(Scene modeling code data)
================================

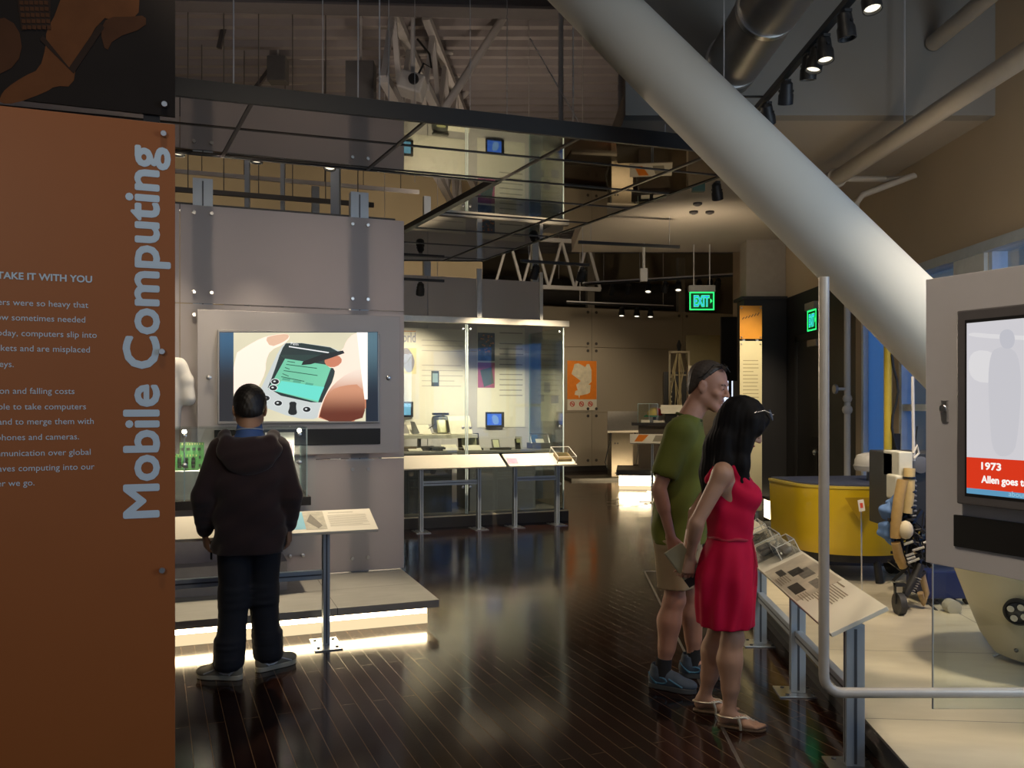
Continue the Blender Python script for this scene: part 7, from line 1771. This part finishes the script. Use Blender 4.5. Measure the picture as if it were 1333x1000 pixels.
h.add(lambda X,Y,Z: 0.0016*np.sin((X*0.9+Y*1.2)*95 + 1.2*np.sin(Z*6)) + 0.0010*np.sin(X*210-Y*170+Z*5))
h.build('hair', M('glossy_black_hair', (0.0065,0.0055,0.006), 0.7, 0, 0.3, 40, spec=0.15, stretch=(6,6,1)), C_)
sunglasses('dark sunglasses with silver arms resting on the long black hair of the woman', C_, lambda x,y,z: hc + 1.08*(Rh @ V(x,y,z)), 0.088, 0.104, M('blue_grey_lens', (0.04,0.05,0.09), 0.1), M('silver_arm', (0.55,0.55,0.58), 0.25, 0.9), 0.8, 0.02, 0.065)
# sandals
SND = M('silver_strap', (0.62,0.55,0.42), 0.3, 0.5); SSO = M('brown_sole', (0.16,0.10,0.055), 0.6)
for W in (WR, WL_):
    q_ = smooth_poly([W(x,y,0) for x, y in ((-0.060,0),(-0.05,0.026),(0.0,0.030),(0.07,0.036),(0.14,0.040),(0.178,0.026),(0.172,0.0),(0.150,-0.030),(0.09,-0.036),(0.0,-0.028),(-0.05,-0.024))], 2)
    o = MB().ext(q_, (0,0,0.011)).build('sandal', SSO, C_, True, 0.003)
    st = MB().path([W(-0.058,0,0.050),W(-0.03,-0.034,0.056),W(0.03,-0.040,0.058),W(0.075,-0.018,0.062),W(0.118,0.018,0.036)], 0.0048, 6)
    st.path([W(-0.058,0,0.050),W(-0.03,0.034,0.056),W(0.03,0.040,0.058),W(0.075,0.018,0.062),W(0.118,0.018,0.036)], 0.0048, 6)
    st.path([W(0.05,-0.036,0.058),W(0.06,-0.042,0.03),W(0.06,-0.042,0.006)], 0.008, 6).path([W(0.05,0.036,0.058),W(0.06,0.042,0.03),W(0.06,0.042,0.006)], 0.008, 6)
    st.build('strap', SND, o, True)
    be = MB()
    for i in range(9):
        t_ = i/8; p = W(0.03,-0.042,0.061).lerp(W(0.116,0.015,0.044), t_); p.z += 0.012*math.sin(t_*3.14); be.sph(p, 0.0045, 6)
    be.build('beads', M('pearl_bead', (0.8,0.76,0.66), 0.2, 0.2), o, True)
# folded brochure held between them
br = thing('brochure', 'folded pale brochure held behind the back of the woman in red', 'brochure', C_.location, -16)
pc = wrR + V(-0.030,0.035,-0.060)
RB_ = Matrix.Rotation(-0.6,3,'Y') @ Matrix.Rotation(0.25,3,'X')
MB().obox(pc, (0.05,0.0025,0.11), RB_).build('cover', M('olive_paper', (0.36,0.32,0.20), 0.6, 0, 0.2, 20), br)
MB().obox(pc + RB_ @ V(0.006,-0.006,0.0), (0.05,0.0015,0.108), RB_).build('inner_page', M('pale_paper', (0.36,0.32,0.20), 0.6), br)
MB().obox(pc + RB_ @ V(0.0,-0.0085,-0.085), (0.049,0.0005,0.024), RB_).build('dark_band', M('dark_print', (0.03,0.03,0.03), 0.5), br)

================================

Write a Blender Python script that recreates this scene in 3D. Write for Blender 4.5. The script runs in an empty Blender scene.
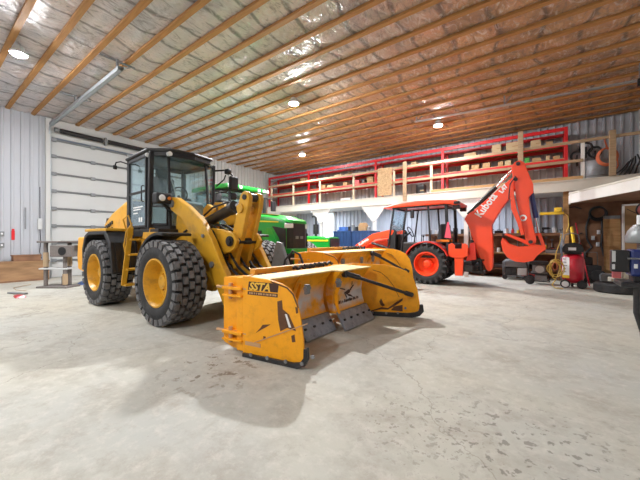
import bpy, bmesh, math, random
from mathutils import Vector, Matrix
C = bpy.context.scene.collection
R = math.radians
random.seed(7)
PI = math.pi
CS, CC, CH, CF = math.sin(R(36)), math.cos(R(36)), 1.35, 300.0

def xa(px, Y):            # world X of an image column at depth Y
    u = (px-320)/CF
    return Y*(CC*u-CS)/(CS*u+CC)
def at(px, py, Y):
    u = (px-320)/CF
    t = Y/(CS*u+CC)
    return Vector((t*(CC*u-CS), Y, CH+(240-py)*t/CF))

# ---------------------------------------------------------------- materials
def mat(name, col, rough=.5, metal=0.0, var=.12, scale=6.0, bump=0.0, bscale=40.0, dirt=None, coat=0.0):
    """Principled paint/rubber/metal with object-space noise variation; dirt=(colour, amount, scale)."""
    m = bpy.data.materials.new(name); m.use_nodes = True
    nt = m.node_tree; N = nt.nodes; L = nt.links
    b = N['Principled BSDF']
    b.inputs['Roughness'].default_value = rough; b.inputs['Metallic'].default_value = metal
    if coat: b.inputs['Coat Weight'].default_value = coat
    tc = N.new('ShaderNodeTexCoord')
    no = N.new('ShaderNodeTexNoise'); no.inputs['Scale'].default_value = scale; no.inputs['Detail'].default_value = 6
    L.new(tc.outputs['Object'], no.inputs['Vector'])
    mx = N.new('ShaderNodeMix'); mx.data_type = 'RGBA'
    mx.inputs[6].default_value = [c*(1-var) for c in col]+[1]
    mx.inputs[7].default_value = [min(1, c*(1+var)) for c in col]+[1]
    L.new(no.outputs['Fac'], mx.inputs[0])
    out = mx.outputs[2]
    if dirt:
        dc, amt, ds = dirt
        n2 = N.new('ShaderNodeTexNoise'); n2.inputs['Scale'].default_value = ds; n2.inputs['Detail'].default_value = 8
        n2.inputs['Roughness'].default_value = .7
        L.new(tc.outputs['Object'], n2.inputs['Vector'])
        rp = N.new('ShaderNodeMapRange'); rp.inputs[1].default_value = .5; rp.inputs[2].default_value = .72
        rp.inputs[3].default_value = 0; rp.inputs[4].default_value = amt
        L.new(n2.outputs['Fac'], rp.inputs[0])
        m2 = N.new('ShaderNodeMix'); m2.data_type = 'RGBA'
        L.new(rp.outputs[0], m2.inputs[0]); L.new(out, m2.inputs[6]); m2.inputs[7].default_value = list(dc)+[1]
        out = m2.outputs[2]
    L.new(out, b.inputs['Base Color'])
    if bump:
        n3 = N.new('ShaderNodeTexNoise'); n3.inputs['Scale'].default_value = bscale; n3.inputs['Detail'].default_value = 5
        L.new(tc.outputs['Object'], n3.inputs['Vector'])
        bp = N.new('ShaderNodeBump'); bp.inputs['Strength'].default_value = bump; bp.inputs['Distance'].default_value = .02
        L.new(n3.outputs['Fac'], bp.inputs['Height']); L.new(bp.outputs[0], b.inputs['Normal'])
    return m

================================

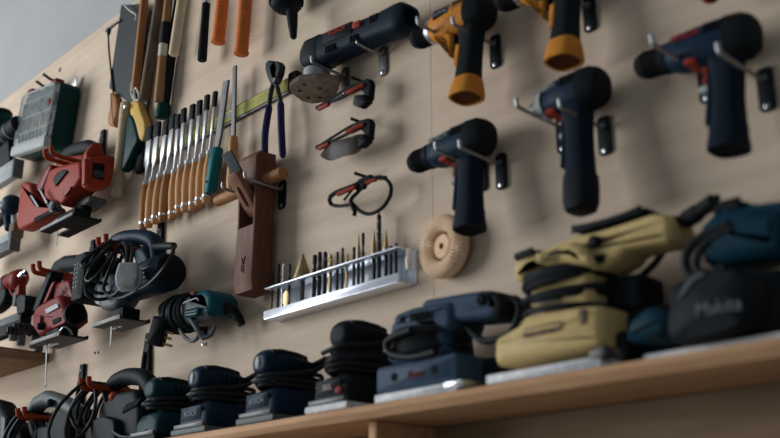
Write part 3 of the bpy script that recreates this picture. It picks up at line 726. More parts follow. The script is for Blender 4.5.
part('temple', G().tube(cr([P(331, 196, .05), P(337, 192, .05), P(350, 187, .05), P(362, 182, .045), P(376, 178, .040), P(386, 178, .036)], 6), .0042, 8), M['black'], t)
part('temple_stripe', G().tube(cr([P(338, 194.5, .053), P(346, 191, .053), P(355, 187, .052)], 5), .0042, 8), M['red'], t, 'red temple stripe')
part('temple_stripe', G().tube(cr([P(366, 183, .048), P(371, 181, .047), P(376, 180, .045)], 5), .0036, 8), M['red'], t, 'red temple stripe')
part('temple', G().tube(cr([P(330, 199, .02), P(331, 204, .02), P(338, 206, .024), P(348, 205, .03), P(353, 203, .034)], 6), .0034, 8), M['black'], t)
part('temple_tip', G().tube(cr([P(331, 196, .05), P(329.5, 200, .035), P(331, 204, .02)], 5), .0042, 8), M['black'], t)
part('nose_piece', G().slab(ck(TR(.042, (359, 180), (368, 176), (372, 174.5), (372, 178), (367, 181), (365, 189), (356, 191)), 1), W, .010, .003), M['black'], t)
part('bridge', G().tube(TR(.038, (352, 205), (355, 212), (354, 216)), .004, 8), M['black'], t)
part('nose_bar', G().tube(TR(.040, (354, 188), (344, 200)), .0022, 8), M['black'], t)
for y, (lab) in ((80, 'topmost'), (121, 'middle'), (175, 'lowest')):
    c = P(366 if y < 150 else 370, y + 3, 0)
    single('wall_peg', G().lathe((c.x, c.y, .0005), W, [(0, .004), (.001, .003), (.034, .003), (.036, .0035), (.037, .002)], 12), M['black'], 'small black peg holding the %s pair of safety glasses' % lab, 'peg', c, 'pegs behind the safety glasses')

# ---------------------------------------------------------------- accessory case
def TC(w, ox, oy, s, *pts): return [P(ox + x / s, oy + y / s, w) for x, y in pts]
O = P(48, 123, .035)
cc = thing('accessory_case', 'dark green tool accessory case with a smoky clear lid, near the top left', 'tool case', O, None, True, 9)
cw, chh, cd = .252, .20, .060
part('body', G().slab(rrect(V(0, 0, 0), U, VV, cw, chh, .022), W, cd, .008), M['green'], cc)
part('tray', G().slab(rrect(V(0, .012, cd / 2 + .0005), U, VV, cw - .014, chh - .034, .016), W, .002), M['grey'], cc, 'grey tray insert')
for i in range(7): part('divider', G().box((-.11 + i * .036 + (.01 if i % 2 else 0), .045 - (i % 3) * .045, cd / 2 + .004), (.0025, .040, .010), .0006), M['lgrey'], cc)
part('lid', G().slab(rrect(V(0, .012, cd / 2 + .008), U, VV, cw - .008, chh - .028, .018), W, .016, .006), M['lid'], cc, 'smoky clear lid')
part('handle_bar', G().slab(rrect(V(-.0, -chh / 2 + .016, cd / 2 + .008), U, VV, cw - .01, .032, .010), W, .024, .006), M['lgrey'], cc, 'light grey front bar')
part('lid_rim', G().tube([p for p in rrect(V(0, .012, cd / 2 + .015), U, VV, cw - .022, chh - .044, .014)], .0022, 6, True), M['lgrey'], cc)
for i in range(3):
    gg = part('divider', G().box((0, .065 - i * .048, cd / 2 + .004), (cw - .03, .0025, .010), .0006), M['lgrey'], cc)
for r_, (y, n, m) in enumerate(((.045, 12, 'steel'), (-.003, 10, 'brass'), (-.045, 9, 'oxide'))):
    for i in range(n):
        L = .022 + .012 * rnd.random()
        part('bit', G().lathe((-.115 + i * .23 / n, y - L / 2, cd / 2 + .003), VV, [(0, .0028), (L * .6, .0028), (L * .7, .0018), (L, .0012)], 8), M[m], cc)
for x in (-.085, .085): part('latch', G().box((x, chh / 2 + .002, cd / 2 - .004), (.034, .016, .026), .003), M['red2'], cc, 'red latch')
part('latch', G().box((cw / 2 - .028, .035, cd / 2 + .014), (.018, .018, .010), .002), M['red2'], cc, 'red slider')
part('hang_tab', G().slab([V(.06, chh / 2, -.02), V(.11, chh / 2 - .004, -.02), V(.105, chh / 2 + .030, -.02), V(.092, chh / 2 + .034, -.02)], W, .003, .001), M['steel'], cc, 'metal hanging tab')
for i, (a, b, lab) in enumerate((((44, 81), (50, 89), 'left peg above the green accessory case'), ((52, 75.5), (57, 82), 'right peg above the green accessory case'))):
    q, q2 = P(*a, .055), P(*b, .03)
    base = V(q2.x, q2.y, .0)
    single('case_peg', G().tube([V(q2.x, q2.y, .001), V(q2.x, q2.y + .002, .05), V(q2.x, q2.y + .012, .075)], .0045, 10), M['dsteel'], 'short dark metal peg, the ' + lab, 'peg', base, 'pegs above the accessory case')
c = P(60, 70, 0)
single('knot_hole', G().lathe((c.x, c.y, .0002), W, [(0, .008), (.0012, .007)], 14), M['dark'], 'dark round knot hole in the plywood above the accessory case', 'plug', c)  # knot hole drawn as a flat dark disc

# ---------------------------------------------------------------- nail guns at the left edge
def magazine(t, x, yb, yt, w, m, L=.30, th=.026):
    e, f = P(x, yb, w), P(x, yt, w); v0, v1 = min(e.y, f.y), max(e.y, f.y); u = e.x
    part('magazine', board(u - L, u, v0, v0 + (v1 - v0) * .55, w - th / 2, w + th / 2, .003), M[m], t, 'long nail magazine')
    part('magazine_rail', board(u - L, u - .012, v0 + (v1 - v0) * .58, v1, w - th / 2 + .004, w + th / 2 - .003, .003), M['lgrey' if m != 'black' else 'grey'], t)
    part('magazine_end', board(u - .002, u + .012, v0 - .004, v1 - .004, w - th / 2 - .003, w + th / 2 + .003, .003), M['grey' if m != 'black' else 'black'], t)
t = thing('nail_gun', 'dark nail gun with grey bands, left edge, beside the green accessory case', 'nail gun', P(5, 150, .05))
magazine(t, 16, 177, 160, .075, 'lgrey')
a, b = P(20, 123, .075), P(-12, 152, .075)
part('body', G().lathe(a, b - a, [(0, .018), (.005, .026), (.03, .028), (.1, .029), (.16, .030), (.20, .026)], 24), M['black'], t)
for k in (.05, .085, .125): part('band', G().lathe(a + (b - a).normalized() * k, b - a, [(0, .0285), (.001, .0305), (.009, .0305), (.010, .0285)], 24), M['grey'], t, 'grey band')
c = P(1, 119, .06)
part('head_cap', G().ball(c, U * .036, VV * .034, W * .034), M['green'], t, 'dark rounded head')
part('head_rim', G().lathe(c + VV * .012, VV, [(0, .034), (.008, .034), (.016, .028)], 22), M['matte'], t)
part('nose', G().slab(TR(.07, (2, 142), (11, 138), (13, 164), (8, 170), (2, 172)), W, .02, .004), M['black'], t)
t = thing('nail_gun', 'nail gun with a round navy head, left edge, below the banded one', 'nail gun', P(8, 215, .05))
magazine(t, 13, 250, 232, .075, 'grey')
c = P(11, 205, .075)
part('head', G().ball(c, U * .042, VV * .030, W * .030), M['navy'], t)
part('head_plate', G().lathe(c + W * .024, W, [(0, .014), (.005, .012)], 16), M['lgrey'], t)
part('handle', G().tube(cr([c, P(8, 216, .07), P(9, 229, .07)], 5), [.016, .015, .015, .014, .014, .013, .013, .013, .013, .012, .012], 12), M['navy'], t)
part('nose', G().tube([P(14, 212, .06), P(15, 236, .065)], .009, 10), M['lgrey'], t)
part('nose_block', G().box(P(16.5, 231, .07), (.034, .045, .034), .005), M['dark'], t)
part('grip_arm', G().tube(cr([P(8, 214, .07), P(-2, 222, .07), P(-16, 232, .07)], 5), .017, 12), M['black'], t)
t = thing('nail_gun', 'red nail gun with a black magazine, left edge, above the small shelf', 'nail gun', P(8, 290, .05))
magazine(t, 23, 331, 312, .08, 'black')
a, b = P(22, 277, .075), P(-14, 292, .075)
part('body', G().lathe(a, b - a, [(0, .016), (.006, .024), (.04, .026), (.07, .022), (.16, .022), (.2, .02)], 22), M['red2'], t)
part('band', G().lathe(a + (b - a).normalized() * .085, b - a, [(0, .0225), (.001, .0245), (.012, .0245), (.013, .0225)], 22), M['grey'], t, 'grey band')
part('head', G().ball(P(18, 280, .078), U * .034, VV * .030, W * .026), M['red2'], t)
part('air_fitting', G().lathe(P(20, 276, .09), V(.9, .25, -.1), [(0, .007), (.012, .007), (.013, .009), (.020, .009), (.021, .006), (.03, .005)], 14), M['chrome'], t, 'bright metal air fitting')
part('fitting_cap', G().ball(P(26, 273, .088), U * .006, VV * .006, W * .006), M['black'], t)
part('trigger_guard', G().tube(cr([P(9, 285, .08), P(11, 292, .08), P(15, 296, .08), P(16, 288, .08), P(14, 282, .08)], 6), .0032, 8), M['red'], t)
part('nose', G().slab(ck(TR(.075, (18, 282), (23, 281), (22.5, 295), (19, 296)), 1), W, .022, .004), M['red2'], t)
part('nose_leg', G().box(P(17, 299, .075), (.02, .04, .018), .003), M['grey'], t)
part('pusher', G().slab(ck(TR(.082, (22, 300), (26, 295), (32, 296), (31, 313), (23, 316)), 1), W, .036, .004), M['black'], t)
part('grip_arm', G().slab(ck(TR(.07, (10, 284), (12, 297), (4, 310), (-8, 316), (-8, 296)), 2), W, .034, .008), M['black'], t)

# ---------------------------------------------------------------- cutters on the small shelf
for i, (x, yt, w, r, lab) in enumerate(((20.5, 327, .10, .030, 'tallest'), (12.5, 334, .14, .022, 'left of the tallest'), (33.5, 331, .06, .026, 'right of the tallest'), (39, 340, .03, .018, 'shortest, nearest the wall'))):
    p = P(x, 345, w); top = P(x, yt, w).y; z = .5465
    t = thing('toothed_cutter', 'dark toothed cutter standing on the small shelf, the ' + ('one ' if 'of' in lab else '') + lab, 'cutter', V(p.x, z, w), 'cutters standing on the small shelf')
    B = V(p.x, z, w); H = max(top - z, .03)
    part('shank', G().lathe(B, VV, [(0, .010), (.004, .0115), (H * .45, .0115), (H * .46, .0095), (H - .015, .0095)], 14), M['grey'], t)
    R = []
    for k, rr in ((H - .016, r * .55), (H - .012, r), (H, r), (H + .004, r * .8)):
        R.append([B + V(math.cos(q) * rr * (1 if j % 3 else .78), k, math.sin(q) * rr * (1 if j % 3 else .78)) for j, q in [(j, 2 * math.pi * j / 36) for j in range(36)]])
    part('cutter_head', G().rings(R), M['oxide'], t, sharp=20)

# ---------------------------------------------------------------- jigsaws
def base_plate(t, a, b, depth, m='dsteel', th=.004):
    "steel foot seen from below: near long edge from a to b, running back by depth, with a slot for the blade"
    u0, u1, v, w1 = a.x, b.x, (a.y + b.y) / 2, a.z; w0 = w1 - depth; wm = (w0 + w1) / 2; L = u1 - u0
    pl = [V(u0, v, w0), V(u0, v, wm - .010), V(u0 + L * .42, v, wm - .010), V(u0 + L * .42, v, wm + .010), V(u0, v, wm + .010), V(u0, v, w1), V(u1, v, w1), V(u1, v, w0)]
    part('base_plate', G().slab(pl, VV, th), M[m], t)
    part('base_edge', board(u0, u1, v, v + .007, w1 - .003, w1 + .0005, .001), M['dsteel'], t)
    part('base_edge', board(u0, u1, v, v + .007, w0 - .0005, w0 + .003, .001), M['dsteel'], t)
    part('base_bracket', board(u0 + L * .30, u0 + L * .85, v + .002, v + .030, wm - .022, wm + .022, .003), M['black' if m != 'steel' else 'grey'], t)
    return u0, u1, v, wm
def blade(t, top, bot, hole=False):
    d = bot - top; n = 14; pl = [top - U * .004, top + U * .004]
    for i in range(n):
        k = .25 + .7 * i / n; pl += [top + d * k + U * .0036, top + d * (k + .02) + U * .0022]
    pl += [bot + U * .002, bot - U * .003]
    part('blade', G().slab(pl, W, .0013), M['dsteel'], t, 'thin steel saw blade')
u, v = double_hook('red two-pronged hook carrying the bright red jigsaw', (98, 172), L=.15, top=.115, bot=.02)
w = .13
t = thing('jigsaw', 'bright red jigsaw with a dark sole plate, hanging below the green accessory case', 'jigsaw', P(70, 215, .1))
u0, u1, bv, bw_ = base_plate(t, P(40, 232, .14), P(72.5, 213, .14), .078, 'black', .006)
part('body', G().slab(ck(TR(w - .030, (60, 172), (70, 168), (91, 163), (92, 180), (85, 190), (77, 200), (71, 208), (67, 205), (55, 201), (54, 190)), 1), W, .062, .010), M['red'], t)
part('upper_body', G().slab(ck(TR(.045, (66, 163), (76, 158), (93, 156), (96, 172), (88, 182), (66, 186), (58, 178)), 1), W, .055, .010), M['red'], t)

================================

## Given instruction
Taking the material above, give again exactly the lines from the one holding "Write a Blender" through the one holding "return Vector((t*(CC*u-CS), Y, CH+(240-py)*t/CF))", with both ends and without pictures.

## The reply
Write a Blender Python script that recreates this scene in 3D. Write for Blender 4.5. The script runs in an empty Blender scene.
import bpy, bmesh, math, random
from mathutils import Vector, Matrix
C = bpy.context.scene.collection
R = math.radians
random.seed(7)
PI = math.pi
CS, CC, CH, CF = math.sin(R(36)), math.cos(R(36)), 1.35, 300.0

def xa(px, Y):            # world X of an image column at depth Y
    u = (px-320)/CF
    return Y*(CC*u-CS)/(CS*u+CC)
def at(px, py, Y):
    u = (px-320)/CF
    t = Y/(CS*u+CC)
    return Vector((t*(CC*u-CS), Y, CH+(240-py)*t/CF))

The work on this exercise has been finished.